His was a voice for the immediate post-Great War world; a world that was never to be like the gentle, pre-War world of his youth, but rather a world that was changed forever and needed the Church to speak into that utterly changed reality. That, of course, is the kind of world in which we find ourselves at this very moment; in the midst of experiences without precedent in the lives of any of us but in which we need as brothers, Companions, Christians to face with the same conviction as Milner-White did in starting afresh in the aftermath of that so-called war to end all wars.

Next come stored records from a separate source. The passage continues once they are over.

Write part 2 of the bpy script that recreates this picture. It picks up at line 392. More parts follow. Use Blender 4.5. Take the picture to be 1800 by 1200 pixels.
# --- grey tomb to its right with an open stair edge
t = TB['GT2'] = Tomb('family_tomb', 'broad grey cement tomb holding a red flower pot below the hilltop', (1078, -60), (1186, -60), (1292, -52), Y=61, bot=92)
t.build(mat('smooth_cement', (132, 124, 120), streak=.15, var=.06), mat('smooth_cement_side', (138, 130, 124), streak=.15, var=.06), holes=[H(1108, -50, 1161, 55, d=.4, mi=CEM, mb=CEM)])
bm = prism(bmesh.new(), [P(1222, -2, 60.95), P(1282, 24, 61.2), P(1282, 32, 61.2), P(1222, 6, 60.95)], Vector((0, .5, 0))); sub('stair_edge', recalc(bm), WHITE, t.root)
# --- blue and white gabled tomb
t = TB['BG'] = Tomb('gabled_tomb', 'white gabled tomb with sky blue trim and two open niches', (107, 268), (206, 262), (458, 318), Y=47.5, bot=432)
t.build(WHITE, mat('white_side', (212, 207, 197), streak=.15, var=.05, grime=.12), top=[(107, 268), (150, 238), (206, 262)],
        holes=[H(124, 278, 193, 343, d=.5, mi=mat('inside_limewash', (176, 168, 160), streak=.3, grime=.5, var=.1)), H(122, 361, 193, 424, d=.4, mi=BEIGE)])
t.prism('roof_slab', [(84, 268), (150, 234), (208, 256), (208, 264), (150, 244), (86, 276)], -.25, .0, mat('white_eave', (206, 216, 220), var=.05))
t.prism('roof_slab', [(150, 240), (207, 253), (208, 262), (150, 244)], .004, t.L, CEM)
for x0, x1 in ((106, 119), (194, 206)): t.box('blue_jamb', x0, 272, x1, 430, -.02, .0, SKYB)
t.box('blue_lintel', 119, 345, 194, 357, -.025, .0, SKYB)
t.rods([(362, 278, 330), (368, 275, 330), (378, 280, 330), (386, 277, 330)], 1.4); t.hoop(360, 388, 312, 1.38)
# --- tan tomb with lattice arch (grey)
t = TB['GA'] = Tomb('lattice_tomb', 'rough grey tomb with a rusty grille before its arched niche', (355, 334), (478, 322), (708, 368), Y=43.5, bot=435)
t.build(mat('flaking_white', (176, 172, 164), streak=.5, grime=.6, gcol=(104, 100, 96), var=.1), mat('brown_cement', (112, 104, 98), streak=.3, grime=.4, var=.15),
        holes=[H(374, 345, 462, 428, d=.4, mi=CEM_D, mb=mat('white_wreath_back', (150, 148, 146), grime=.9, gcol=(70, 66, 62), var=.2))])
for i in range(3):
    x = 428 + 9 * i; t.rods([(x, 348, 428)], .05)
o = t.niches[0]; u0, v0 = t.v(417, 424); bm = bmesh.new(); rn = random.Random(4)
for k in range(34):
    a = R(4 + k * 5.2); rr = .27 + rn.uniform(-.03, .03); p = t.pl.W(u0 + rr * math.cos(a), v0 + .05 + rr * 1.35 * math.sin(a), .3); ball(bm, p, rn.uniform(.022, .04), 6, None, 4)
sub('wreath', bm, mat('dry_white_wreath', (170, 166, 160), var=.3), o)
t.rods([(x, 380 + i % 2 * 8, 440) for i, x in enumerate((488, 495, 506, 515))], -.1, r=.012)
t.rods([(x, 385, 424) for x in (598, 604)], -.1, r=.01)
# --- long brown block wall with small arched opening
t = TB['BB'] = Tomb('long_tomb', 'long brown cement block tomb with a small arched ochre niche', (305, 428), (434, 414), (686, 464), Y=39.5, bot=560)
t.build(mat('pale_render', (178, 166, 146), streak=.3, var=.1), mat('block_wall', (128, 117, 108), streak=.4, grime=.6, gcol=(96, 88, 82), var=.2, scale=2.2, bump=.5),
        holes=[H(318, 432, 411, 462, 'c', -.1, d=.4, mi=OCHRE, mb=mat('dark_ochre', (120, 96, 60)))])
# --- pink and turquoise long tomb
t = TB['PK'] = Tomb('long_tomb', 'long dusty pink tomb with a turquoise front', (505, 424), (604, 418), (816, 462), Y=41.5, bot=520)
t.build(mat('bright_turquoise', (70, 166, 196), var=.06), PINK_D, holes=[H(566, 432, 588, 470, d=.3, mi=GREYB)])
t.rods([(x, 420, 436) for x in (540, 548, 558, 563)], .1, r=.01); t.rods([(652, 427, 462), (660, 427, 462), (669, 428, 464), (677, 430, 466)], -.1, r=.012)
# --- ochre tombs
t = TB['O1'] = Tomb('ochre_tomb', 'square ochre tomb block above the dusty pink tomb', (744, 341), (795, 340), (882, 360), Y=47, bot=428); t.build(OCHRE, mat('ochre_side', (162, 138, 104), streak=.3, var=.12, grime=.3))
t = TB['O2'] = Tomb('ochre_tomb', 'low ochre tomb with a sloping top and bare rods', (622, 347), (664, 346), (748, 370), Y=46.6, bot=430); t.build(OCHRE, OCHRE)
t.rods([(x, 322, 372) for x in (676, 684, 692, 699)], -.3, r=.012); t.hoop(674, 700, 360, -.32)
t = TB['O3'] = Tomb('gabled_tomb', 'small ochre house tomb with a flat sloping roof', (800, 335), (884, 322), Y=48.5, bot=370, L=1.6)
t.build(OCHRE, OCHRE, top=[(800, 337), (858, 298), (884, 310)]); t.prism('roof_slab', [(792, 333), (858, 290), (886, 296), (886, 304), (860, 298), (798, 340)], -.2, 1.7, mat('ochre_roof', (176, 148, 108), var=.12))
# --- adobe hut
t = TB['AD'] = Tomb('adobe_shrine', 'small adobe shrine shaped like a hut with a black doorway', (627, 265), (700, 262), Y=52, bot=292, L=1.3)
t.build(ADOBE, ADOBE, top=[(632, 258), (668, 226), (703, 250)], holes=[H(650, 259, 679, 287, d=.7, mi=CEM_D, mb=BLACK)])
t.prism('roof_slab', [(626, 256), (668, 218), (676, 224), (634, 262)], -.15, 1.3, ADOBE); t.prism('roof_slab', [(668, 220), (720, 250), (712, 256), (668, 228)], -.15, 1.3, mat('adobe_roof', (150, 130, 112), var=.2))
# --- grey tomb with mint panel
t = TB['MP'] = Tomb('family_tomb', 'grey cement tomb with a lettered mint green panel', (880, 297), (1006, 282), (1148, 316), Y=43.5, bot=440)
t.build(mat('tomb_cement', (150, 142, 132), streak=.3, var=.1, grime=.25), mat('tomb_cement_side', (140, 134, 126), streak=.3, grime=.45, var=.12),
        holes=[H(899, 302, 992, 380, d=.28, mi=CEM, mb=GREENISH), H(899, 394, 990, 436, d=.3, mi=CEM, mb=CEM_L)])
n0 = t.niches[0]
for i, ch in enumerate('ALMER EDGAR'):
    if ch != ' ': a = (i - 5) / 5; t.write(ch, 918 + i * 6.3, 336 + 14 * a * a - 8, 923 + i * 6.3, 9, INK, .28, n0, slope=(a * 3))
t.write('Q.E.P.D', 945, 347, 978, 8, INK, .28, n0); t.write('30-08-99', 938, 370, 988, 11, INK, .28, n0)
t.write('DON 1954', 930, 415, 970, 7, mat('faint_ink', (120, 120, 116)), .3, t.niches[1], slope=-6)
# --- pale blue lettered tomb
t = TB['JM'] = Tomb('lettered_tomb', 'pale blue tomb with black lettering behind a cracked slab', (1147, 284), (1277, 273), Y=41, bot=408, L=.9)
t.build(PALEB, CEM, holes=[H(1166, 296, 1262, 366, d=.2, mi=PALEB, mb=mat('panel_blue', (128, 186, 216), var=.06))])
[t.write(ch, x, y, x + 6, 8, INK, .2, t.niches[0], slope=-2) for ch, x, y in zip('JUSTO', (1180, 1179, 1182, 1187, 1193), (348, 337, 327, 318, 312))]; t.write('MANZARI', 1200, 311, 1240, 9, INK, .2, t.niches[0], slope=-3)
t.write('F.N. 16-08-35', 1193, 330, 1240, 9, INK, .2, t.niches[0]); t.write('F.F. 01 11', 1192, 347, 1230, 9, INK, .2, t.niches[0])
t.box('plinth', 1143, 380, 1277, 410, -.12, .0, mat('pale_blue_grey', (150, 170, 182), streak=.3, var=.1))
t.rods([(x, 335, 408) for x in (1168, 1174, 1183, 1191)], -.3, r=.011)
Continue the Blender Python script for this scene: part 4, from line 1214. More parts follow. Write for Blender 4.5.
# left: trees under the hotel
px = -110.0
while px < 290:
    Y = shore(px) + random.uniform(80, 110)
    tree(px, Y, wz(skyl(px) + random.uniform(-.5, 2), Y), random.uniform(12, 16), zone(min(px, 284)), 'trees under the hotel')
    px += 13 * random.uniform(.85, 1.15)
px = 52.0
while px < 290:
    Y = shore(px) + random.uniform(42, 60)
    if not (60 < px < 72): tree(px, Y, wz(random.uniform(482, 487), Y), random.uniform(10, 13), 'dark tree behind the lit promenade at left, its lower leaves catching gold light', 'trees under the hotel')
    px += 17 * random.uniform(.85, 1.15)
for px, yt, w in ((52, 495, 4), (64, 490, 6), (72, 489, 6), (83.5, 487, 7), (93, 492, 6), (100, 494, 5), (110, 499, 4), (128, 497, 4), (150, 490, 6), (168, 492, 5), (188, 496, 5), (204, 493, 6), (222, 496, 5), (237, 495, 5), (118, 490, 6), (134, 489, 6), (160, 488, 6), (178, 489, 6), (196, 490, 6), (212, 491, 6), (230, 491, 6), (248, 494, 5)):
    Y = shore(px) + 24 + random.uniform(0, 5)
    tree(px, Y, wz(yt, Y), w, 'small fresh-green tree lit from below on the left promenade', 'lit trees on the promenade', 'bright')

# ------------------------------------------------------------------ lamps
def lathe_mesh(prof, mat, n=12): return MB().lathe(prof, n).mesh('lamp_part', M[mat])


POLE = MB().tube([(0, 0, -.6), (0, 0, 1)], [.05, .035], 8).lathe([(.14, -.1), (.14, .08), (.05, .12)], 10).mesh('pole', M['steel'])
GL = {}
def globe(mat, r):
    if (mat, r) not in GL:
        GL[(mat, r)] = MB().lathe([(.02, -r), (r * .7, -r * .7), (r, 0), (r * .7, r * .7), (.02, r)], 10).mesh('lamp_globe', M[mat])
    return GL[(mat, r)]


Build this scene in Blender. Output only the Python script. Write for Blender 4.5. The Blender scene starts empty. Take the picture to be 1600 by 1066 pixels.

We may have lost him as a professed brother in 1940; but we need not lose his influence and inspiration as we now face a world that has been changed forever. He is a member of the family of whom I am immensely proud; one who was even mentioned by HM The Queen in her Christmas Day broadcast in 2018. As is well known, Milner-White wrote a new bidding prayer for that 1918 Christmas Eve Service that was described in Jeremy Summerly’s A Cause for Caroling as ‘the last war poem’. 

They are words that inspire me as we approach a Christmas unlike any other in the lives of any of us living; for they are words to give hope afresh as they did in the candle-lit chapel at King’s so many Christmases ago as others faced a world of uncertainty, loss and grief and found strength in the only certainty we can find; in Jesus Christ, the Word made flesh.

‘Let us remember before God all those who rejoice with us, but upon another shore, and in a greater light, that multitude which no man can number, whose hope was in the Word made flesh, and with whom in the Lord Jesus we are for ever one.’